_Stored dataset items_:
---*---

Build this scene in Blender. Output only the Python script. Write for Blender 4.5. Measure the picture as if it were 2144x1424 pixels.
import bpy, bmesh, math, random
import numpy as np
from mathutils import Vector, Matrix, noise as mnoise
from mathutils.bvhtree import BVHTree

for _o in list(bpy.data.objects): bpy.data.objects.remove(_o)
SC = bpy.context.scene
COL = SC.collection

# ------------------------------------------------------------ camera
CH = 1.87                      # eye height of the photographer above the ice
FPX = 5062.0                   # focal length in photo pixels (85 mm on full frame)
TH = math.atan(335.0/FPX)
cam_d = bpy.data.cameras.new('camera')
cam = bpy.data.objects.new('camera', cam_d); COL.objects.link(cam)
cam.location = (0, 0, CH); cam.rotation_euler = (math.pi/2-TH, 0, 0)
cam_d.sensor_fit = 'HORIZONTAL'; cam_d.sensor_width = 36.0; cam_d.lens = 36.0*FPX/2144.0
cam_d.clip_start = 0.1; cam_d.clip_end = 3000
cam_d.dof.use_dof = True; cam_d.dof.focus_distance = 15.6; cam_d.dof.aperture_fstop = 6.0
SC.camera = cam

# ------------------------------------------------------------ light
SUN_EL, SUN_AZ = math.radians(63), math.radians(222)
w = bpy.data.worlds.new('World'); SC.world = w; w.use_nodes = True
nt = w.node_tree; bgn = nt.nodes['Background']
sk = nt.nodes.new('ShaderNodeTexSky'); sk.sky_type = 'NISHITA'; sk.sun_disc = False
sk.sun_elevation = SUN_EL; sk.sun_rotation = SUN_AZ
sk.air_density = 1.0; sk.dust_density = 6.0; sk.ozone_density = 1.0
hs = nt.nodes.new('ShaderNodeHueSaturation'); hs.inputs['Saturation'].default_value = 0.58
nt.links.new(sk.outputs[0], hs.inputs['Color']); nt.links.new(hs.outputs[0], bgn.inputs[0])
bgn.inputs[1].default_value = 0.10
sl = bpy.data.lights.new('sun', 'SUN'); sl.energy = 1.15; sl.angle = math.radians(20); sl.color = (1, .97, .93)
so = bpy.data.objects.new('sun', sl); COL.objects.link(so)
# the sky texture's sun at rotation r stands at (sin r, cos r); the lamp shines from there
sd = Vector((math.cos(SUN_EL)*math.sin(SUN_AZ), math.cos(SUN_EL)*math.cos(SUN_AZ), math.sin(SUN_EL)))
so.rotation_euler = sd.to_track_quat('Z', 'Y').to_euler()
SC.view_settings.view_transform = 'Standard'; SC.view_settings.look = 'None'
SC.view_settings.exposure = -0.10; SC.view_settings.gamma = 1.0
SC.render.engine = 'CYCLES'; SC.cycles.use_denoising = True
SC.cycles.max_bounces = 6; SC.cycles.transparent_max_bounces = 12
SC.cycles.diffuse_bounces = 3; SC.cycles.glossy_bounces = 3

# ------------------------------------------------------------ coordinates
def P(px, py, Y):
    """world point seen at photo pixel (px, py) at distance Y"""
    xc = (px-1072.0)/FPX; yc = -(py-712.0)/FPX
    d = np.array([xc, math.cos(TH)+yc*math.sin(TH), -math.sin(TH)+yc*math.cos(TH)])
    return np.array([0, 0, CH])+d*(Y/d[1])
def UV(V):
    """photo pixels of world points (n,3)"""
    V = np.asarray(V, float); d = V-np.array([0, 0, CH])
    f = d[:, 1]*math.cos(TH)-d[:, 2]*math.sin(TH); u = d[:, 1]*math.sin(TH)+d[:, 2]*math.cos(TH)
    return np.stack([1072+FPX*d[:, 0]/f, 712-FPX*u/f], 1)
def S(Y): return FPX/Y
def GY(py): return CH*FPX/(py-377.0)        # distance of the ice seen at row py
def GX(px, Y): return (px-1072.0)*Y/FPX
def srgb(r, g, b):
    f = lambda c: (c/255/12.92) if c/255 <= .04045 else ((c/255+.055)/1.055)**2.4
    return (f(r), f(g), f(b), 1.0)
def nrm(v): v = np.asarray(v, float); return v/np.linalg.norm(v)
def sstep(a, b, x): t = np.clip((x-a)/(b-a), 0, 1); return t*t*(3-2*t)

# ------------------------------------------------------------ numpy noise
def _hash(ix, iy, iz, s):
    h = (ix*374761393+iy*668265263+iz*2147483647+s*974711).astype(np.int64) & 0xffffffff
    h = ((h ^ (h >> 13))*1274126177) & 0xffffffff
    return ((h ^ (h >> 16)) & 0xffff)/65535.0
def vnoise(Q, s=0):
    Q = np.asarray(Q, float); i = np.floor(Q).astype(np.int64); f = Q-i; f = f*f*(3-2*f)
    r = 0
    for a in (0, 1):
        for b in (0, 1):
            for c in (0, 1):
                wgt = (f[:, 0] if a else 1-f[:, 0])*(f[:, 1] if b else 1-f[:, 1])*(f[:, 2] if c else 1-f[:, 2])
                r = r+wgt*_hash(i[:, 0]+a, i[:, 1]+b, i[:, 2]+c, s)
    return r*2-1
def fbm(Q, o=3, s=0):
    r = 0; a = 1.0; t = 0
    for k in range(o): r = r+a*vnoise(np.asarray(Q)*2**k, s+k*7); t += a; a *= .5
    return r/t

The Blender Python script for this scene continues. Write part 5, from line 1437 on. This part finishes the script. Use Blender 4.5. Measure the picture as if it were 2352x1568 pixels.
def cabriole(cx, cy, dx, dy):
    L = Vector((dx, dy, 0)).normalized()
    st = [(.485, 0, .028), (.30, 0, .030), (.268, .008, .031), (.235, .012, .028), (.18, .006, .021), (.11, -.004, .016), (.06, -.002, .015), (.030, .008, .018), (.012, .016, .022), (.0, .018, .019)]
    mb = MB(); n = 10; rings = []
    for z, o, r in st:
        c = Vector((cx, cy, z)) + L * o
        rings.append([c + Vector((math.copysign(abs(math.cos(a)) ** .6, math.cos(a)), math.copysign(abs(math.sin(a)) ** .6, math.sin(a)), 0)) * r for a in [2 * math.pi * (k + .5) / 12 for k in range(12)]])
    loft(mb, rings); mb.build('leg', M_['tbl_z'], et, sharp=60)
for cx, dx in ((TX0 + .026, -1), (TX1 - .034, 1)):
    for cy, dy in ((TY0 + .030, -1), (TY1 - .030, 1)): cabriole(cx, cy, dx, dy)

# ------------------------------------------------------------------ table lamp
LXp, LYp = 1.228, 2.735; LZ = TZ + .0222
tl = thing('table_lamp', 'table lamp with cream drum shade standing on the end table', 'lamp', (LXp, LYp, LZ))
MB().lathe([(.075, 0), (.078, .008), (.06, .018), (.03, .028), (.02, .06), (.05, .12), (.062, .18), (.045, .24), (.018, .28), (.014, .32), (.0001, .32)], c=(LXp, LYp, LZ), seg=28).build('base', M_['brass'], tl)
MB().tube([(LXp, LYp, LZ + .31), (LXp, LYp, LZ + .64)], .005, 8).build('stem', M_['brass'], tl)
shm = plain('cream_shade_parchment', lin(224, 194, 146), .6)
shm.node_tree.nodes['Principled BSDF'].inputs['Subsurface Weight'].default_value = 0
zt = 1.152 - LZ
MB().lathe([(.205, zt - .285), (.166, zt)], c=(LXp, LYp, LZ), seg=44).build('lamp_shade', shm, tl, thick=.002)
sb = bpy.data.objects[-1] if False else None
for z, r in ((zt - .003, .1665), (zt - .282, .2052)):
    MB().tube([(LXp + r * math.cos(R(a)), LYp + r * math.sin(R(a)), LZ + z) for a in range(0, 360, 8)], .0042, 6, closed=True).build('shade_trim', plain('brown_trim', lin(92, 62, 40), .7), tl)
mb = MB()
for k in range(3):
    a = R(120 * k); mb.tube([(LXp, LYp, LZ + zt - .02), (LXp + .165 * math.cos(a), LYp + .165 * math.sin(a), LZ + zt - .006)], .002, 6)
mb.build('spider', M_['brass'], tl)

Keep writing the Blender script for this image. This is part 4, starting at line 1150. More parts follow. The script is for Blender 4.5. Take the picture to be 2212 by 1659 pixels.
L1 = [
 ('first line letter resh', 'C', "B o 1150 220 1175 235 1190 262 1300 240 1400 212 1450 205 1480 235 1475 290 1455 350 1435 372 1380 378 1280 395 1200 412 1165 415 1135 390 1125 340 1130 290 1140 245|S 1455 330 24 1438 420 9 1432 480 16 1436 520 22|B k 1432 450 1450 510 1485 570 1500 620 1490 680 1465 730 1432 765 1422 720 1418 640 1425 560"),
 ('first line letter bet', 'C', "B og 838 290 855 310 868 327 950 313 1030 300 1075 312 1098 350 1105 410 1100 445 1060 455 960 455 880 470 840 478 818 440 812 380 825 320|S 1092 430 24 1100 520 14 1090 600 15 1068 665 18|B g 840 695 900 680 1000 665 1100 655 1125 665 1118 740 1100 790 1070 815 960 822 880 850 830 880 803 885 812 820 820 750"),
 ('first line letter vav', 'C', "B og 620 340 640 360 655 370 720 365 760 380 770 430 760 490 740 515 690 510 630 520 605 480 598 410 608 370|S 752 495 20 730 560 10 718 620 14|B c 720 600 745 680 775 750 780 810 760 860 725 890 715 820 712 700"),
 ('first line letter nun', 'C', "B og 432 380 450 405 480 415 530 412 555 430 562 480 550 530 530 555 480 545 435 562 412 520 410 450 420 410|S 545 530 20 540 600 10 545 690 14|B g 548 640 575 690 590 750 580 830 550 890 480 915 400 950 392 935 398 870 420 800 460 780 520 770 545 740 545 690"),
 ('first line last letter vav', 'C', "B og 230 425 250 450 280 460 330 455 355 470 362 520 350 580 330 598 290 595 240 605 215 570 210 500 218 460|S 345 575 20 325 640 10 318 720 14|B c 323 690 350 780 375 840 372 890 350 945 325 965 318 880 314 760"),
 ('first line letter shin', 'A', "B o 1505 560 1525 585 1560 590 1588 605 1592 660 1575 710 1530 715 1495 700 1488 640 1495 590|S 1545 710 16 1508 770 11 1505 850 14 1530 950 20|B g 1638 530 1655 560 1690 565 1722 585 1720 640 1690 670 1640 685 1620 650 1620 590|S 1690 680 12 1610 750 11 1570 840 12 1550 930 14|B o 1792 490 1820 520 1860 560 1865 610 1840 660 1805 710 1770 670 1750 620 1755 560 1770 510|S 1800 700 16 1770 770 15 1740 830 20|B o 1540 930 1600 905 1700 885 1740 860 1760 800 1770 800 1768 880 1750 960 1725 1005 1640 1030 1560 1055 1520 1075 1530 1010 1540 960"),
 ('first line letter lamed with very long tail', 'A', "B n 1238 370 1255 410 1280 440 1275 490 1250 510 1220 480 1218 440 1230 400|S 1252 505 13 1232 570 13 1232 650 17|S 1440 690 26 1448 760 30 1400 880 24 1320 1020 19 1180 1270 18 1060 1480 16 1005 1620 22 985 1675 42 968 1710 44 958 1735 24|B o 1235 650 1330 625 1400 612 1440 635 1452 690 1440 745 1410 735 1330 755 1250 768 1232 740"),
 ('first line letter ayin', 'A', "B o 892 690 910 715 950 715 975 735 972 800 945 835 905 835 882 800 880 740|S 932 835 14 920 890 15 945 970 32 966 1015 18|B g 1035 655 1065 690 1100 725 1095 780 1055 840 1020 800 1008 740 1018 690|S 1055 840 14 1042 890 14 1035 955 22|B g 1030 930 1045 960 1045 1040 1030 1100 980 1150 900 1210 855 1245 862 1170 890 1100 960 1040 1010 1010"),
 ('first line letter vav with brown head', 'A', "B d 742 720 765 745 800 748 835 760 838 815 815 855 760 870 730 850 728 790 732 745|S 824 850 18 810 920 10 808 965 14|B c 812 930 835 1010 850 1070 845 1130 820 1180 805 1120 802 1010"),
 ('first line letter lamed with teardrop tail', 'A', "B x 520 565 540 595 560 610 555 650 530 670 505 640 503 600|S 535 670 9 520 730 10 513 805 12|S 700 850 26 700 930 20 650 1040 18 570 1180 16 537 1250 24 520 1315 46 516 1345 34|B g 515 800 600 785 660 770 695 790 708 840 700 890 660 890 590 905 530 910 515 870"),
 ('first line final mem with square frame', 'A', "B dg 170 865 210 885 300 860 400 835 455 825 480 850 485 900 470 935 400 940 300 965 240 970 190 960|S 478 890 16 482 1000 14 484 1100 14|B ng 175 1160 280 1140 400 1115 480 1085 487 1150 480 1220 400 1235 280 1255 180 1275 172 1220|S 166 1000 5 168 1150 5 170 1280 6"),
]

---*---

_AIM OF THE EXERCISE_:
Among the entries above, locate the lines containing "The Blender Python" and "for cy, dy in", and transcribe exactly those two lines and all lines between.

_OUTPUT BELOW_:
The Blender Python script for this scene continues. Write part 5, from line 1437 on. This part finishes the script. Use Blender 4.5. Measure the picture as if it were 2352x1568 pixels.
def cabriole(cx, cy, dx, dy):
    L = Vector((dx, dy, 0)).normalized()
    st = [(.485, 0, .028), (.30, 0, .030), (.268, .008, .031), (.235, .012, .028), (.18, .006, .021), (.11, -.004, .016), (.06, -.002, .015), (.030, .008, .018), (.012, .016, .022), (.0, .018, .019)]
    mb = MB(); n = 10; rings = []
    for z, o, r in st:
        c = Vector((cx, cy, z)) + L * o
        rings.append([c + Vector((math.copysign(abs(math.cos(a)) ** .6, math.cos(a)), math.copysign(abs(math.sin(a)) ** .6, math.sin(a)), 0)) * r for a in [2 * math.pi * (k + .5) / 12 for k in range(12)]])
    loft(mb, rings); mb.build('leg', M_['tbl_z'], et, sharp=60)
for cx, dx in ((TX0 + .026, -1), (TX1 - .034, 1)):
    for cy, dy in ((TY0 + .030, -1), (TY1 - .030, 1)): cabriole(cx, cy, dx, dy)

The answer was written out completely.